È in atto, come ha detto Papa Francesco, una terza guerra mondiale combattuta a pezzi nel pianeta con il rischio dell’olocausto nucleare. Nelle ultime ore scenari apocalittici attraversano la terra santa, luoghi in cui Gesù ha predicato amore e non odio. Eppure i governi, soprattutto quelli occidentali, sanno solo parlare il linguaggio della guerra e delle armi e ci stanno conducendo dritto dritto verso l’inferno.
Napoli e le altre città potrebbero realizzare quello che i governi hanno rinunciato a fare
Con le guerre non si costruisce un futuro migliore, si piangono morti e feriti, si consolidano odi che genereranno inevitabilmente nuove violenze. Eppure la forte propaganda mediatica e politica che sostiene i guerrafondai – non solo nel nostro Paese – nasconde anche il nesso di causalità tra guerra e profonda crisi sociale ed economica, per non parlare delle devastazioni ambientali che stanno provocando bombe, uranio impoverito, armi chimiche, la distruzione di foreste, inquinamenti di falde acquifere e mari.

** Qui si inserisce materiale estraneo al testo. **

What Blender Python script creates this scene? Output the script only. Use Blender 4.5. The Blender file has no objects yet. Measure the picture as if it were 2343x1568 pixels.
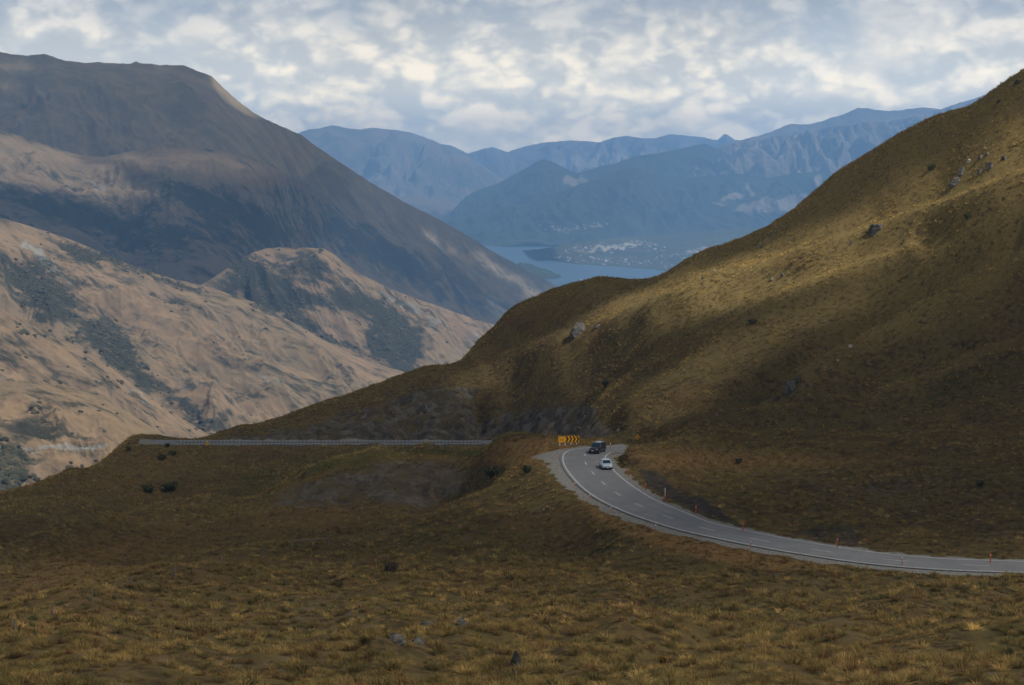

Il caro vita, i carburanti alle stelle, i prezzi schizzati in alto, le bollette fuori controllo, derivano in buona parte dalle guerre, dalle politiche di guerra e dalle speculazioni, come quella sull’energia che invece di essere un bene comune è oggetto di profitto nelle borse finanziarie. Unione Europea e governi faranno pagare al popolo anche i 300 miliardi di euro in armi consegnate all’Ucraina. E quando si parla di lavoro, sanità, scuola, infrastrutture, ambiente dicono che non ci sono i soldi. L’austerità vale per i diritti per vivere e non per le armi della morte.
Da Sindaco feci inserire nello statuto comunale: Napoli Città di Pace. Bisogna riprendere a costruire una diplomazia dal basso, solidali con i popoli aggrediti e creare nei territori comunità coese che dimostrino che con l’armonia si costruisce la democrazia e non con odi e violenze.
Tra Israele e Palestina senza due Stati e due popoli non vi potrà mai essere pace
A Napoli, ad esempio, la comunità ucraina è molto numerosa e ben integrata, siamo gemellati con le città palestinesi di Nablus e Ramallah, così come diedi la cittadinanza onoraria al Presidente della Palestina Abu Mazen e mi è stata conferita la cittadinanza palestinese. Napoli e le città potrebbero realizzare quello che i governi hanno rinunciato a fare: diplomazia, dialogo, cooperazione internazionale, ponti di pace, integrazione e non mura e respingimenti. Uscire dalla guerra con parole e gesta di pace e di verità, condanna per l’orrore delle vittime di tutte le guerre, ma anche ricordare che tra Israele e Palestina senza due Stati e due popoli non vi potrà mai essere pace.